What is happening here? Is does ruby-bdb have a different name in ports then as a package?
I can go ahead and install the packages by hand on this one system, but is there a way to cleanly do this automatically with some shell code?
jb_fvwm2
July 3rd, 2012, 02:59
I can go ahead and install the packages by hand on this one system, but is there a way to cleanly do this automatically with some shell code?
For next time maybe, you may find the small howto I wrote yesterday useful... Unsure how
it would work for all ports, but I just completed a reinstall seamlessly.
Every so often I'd have to stop/restart it, thereupon I'd check the latest packages saved
to /usr/ports/packages/All and delete the subset (ports already
reinstalled) from the temporary file (package)
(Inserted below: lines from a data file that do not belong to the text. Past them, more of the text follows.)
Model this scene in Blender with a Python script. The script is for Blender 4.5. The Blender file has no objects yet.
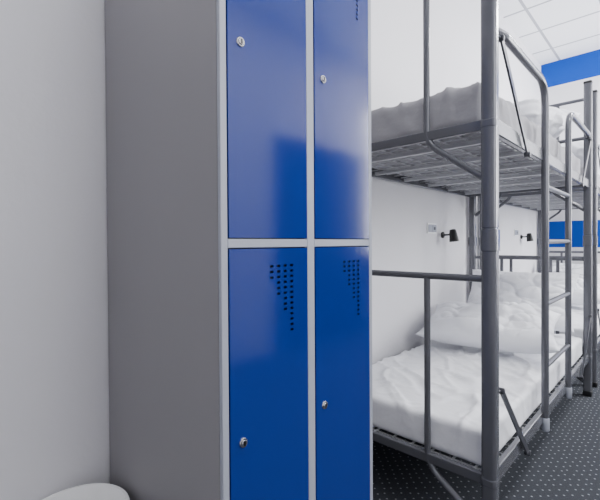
import bpy, bmesh, math, random
from mathutils import Vector, noise, Matrix
random.seed(4)
C = bpy.context.scene.collection

# ---------------------------------------------------------------- materials
def srgb(r, g, b):
    f = lambda c: (c/255/12.92) if c/255 <= .04045 else ((c/255+.055)/1.055)**2.4
    return (f(r), f(g), f(b), 1)

def mat(name, col, rough=.5, metal=0, var=.06, scale=8, bump=0, bscale=60, spec=.5, coat=0):
    m = bpy.data.materials.new(name); m.use_nodes = True
    n = m.node_tree.nodes; l = m.node_tree.links
    p = n['Principled BSDF']
    p.inputs['Roughness'].default_value = rough
    p.inputs['Metallic'].default_value = metal
    p.inputs['Specular IOR Level'].default_value = spec
    p.inputs['Coat Weight'].default_value = coat
    tc = n.new('ShaderNodeTexCoord')
    nz = n.new('ShaderNodeTexNoise'); nz.inputs['Scale'].default_value = scale
    nz.inputs['Detail'].default_value = 4
    l.new(tc.outputs['Object'], nz.inputs['Vector'])
    mx = n.new('ShaderNodeMix'); mx.data_type = 'RGBA'
    mx.inputs[6].default_value = tuple(c*(1-var) for c in col[:3])+(1,)
    mx.inputs[7].default_value = tuple(min(1, c*(1+var)) for c in col[:3])+(1,)
    l.new(nz.outputs['Fac'], mx.inputs[0]); l.new(mx.outputs[2], p.inputs['Base Color'])
    if bump:
        nb = n.new('ShaderNodeTexNoise'); nb.inputs['Scale'].default_value = bscale
        nb.inputs['Detail'].default_value = 3
        l.new(tc.outputs['Object'], nb.inputs['Vector'])
        b = n.new('ShaderNodeBump'); b.inputs['Strength'].default_value = bump
        b.inputs['Distance'].default_value = .01
        l.new(nb.outputs['Fac'], b.inputs['Height']); l.new(b.outputs['Normal'], p.inputs['Normal'])
    return m

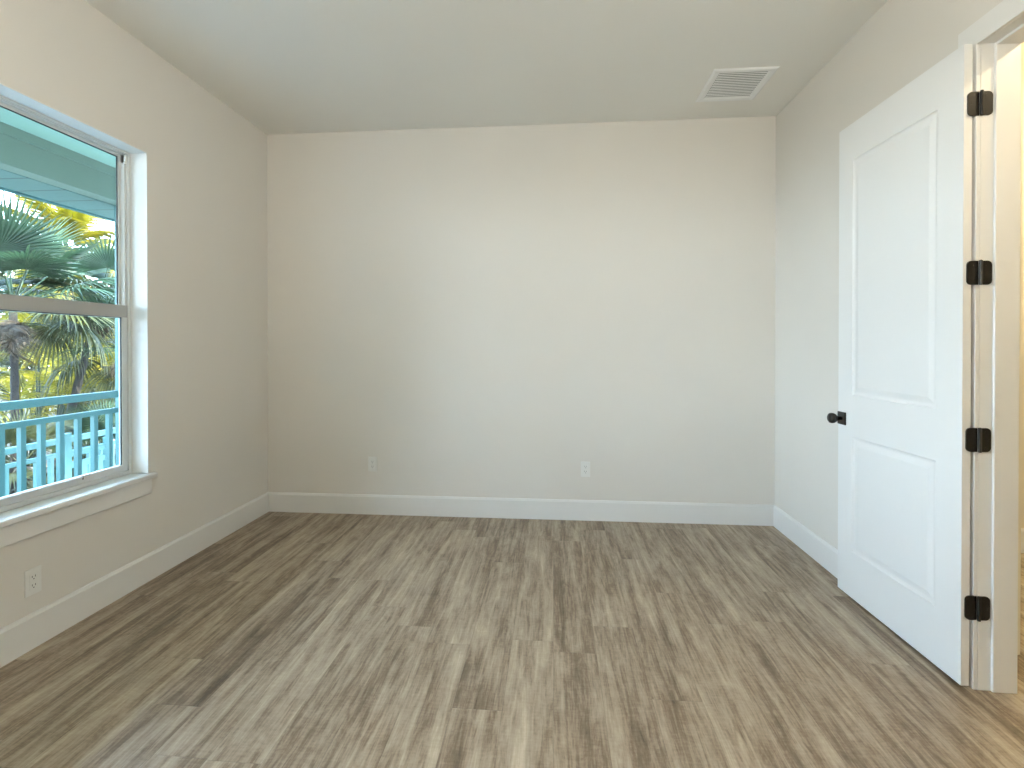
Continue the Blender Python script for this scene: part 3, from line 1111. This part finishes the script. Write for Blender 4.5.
# yellow-green areca clumps behind the trunks
for (px_, a, st, hm, hx_, mt, lb, sd) in (
        (42, 11.5, 16, 2.3, 3.9, YGR, 'yellow areca clump between the two palm trunks', 31),
        (8, 13.0, 14, 2.0, 3.6, YGR, 'yellow-green areca clump behind the left palm trunk', 32),
        (62, 12.5, 12, 1.8, 3.2, DGR, 'broad green areca clump beside the yellow clump', 33),
        (95, 14.0, 14, 2.0, 3.5, YGR, 'areca clump behind the leaning trunk', 34),
        (118, 15.5, 14, 2.4, 4.2, DGR, 'deep green areca clump at the right behind the dark fan palm', 35),
        (28, 17.0, 14, 3.4, 5.0, DGR, 'deep green areca clump far behind the left trunk', 36),
        (75, 18.0, 14, 3.2, 4.8, DGR, 'deep green areca clump far behind the leaning trunk', 37)):
    clump('areca_palm', ground(px_, a), lb, 'palm shrub', st, 1.9, 26, 0.42, mt, 1.3, hm, hx_, sd, group=None)

# leafy trees at the back of the garden, each with its own crown
def leafy_tree(base, h, rad, label, seed, mat, n=4200):
    q = random.Random(seed)
    root = empty('leafy_tree', base)
    tag(root, label, 'tree')
    m = MB()
    m.tube([(0, 0, 0), (0.1, 0, h * 0.35), (0, 0.1, h * 0.7)], [0.16, 0.13, 0.07], 8)
    for k in range(5):
        a = k * 1.26
        m.tube([(0.05, 0, h * 0.35), (rad * 0.35 * math.cos(a), rad * 0.35 * math.sin(a), h * 0.6), (rad * 0.6 * math.cos(a), rad * 0.6 * math.sin(a), h * 0.8)], [0.07, 0.05, 0.02], 6)
    m.build('trunk', BARK, root, smooth=True)
    m = MB()
    lobes = [(Vector((q.uniform(-.6, .6) * rad, q.uniform(-.6, .6) * rad, h * q.uniform(0.35, 0.9))), rad * q.uniform(0.35, 0.6)) for _ in range(12)]
    for i in range(n):
        c, rr = lobes[i % len(lobes)]
        d = Vector((q.gauss(0, 1), q.gauss(0, 1), q.gauss(0, 1))).normalized()
        p = c + d * rr * q.uniform(0.6, 1.0)
        a = Vector((q.gauss(0, 1), q.gauss(0, 1), q.gauss(0, 0.5))).normalized()
        b2 = a.cross(d).normalized() if abs(a.dot(d)) < 0.95 else Vector((0, 0, 1))
        s = q.uniform(0.10, 0.20)
        m.quad(p - a * s, p + b2 * s * 0.45, p + a * s, p - b2 * s * 0.45)
    m.build('foliage', mat, root, recalc=False)
    return root
for (px_, a, h, rad, mt, lb, sd) in (
        (-10, 24, 7.6, 3.6, DGR, 'rounded dark tree far left at the back of the garden', 51),
        (35, 27, 8.0, 3.8, YGR, 'pale green tree at the back behind the yellow clump', 52),
        (72, 25, 7.2, 3.4, DGR, 'dark tree at the back behind the leaning trunk', 53),
        (102, 29, 7.6, 3.8, YGR, 'pale green tree at the back right of the leaning trunk', 54),
        (125, 26, 6.8, 3.4, DGR, 'dark tree at the back at the right edge of the window', 55)):
    leafy_tree(ground(px_, a), h, rad, lb, sd, mt)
list (see the writeup in the How_To section...) with "edit" or "nano -w", to restart the reinstall again.
stefanlasiewski
July 3rd, 2012, 19:18
For next time maybe, you may find the small howto I wrote yesterday useful...
Thank you.
I assume you mean this tutorial: Unexpectedly easy reinstall with portmaster of some ports (mostly Perl) (http://forums.freebsd.org/showthread.php?t=33119)
I will check it out!
vermaden
July 9th, 2012, 22:40
What is happening here? Is does ruby-bdb have a different name in ports then as a package?
Yes, its sometimes that way, that package has different name then a port.
I can go ahead and install the packages by hand on this one system, but is there a way to cleanly do this automatically with some shell code?
Probably yes, it will require scanning all 23 000 Makefiles in the Ports tree to get create the mapping of port name and a package name, and according to that mapping translate port name to package name and vive versa.
JackOps
September 29th, 2012, 15:02
Awesome, great, this is what I was looking for. I'm new with FreeBSD but on my environtment at least there are three machines, and I update it manually. Thanks.
emmex
March 29th, 2013, 10:30
I have successfully upgraded my laptop O.S. to 9-STABLE from PC-BSD (not FreeBSD).
But I noticed that the binary packages in are, at least, 5 months old. Why? Can I use an alternative package site repository?